Give back, exactly as written, the lines from the beginning of the listing through the one that contains "COL = S.collection".
━━━━━━━━
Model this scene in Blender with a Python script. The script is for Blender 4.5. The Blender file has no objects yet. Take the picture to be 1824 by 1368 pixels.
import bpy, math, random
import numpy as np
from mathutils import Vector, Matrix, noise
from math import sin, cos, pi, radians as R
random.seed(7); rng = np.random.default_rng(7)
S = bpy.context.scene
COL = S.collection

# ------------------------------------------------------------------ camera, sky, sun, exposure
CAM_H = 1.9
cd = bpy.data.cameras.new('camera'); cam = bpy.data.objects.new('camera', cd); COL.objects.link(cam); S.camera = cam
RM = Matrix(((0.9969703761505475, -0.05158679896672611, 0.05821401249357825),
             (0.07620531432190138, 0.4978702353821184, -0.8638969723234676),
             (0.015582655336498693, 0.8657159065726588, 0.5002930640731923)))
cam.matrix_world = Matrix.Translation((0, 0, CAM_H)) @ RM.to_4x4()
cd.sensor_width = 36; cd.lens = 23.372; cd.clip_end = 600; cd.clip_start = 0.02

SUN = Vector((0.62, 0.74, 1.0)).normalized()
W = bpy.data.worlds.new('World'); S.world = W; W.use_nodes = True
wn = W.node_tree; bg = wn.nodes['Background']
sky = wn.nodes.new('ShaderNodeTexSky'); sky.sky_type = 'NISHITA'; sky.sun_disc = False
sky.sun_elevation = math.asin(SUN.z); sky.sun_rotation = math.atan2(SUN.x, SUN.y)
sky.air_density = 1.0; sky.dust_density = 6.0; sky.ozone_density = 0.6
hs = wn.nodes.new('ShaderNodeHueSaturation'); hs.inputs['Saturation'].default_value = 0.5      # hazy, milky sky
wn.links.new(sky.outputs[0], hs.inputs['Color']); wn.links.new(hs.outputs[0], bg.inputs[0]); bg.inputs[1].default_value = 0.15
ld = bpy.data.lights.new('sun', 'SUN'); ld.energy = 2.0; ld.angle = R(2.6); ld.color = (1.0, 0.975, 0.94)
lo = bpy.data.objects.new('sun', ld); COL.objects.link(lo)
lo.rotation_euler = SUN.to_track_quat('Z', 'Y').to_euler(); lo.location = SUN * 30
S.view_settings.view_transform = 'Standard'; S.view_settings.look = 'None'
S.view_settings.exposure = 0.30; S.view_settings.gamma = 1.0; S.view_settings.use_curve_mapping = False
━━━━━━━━
### RESPONSE FOR THIS EXERCISE
Model this scene in Blender with a Python script. The script is for Blender 4.5. The Blender file has no objects yet. Take the picture to be 1824 by 1368 pixels.
import bpy, math, random
import numpy as np
from mathutils import Vector, Matrix, noise
from math import sin, cos, pi, radians as R
random.seed(7); rng = np.random.default_rng(7)
S = bpy.context.scene
COL = S.collection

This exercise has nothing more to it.